The Lookout

January 28, 2012 5 Min Read

Review by: Fusion3600

Plot: What’s it about?

Chris Pratt (Joseph Gordon-Levitt) once had a bright future in front of him, but a car accident threw his life into a downward spiral. The accident caused some brain damage, leaving him unable to process his emotions and memories properly. Now he struggles to not only regain some semblance of a normal life, but to make it through each day. As he can’t go back to hockey, where he was a rising star, he takes what job he can, working as a janitor at a bank. When an old friend, Gary (Matthew Goode) returns into his life however, the depression lifts and Chris starts to be optimistic again. The two have fun together, enough that Chris feels like he is closer to normal, so he takes some risks. But when Gary reveals he has plans beyond just fun on the weekends, will Chris be pulled into his plot?

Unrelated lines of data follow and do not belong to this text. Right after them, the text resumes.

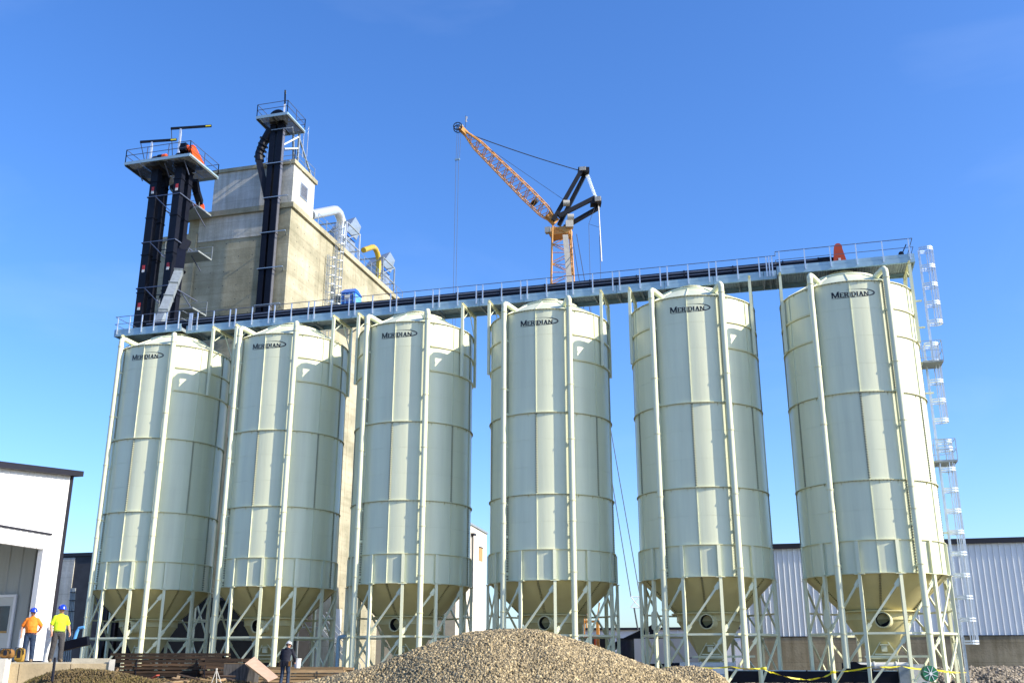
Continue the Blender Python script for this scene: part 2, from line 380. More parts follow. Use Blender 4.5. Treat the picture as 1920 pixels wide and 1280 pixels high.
# fill pipes
def pipe_mesh():
    m = MB(); r = 3.73
    m.tube([(0,-r,.98),(0,-r,20.22)], .152, 18, cap=False)
    m.tube([(0,-r,20.22),(0,-r+.01,20.36),(0,-r+.10,20.47),(0,-r+.25,20.46),(0,-2.55,20.22)], .152, 18)
    return m.mesh('fill_pipe', 'cream', smooth=30)
PIPE = pipe_mesh()
COUP = MB().lathe([(.15,-.022),(.18,-.022),(.18,.022),(.15,.022)], 18, c=(0,-3.73,0)).mesh('coupling', 'cream_dark', smooth=30)
COUPZ = (19.95,15.48,12.5,9.25,8.2,5.62,3.70,2.5)
BRK = MB().box(-.05,.05,-3.62,-RS,-.05,.05).mesh('pipe_bracket', 'cream')
BRKZ = (18.3,15.5,14.1,12.3,9.2,7.5,5.6)
# walkway support frame at the side of a silo (modelled for the right side)
FX, FV, FZ = 3.32, 1.27, 21.46
FR = {}
for sg in (-1, 1):
    m = MB(); x = sg*FX
    m.box(x-.075,x+.075,-FV-.085,-FV+.085,16.95,FZ-.16); FR[sg,'p0'] = m.mesh('post', 'cream')
    m = MB(); m.box(x-.075,x+.075,FV-.085,FV+.085,16.95,FZ-.16); FR[sg,'p1'] = m.mesh('post', 'cream')
    m = MB(); m.box(x-.06,x+.06,-FV-.14,FV+.14,FZ-.16,FZ-.14); m.box(x-.018,x+.018,-FV-.14,FV+.14,FZ-.14,FZ-.03); m.box(x-.06,x+.06,-FV-.14,FV+.14,FZ-.03,FZ-.002); FR[sg,'b'] = m.mesh('cross_beam', 'cream_dark')
    m = MB(); m.bar((x,-FV+.05,20.45),(x,-.15,FZ-.2),.05,.05); FR[sg,'k0'] = m.mesh('knee_brace', 'cream')
    m = MB(); m.bar((x,FV-.05,19.9),(x,.15,FZ-.2),.05,.05); FR[sg,'k1'] = m.mesh('knee_brace', 'cream')

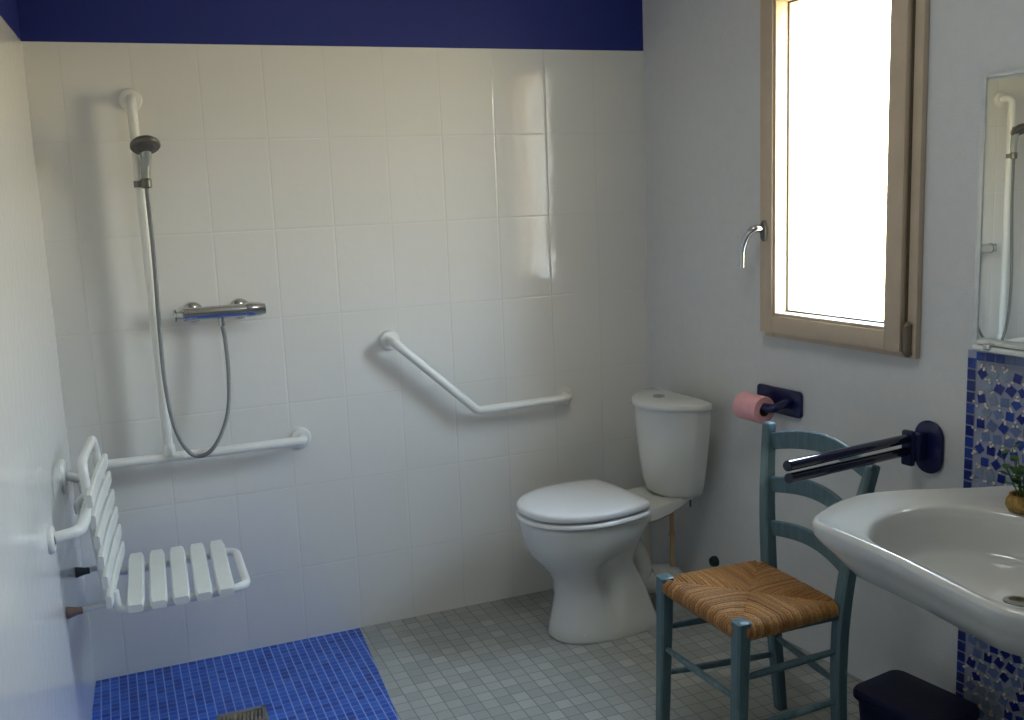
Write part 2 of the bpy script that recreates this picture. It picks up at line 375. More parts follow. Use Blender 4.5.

As I based my expectations on the film’s marketing campaign, I figured The Lookout would be a dark crime thriller. As it turns out, that is true to an extent, but by and large, this is more of a character driven drama. I have never been a fan of Joseph Gordon-Levitt, so when I found out he was the lead here, I didn’t have high hopes. His performance didn’t win me over, but it was a step above his standard, which is at least a step in the right direction. The role plays to his strengths and requires a good deal of silence, so he handles it well enough. The story is sharp at first, with well crafted characters that interact in realistic ways, then The Lookout shifts into another gear. I do think the film loses a step when it turns into a crime thriller of sorts, as it then relies on cliches and of course, twists. But it all comes back as the film wraps up the loose ends, so I won’t complain. The Lookout is no masterpiece, but its a solid watch and is a recommended rental.

Video: How does it look?

The Lookout is presented in 2.40:1 anamorphic widescreen. This is a great visual treatment from Miramax, as the print is very clean and the image has a lot of depth. The film’s natural color scheme is well presented, with bright and accurate hues throughout, while flesh tones remain natural at all times. The black levels are sharp and provide excellent contrast, so no detail is lost in this one. As I said, this is just a superb visual effort from Miramax.

Audio: How does it sound?

The soundtrack here is more than solid, but lacks the punch and presence I expected it to possess. The music sounds good, with ample depth, but aside from that, the surround presence is minimal. The rear channels spark in from time to time, but not too often and when they do, the result isn’t too memorable. This does not ruin the experience, but with such a tense, on edge film, I think a more active soundtrack would add to the experience. The dialogue is pretty smooth however, with no muffled or distorted vocals in the slightest. This disc also includes a French language track, as well as subtitles in French and Spanish.

Supplements: What are the extras?

This disc includes an audio commentary with director Scott Frank and director of photography Alar Kivilo, which proves to be a decent listen. Frank spends time on the writing process, the cast, and the actual production, while Kivilo is more technical, but still insightful. Not a constant stream of cinematic wisdom, but a solid track. There are also two featurettes, but both are brief and provide little worthwhile substance.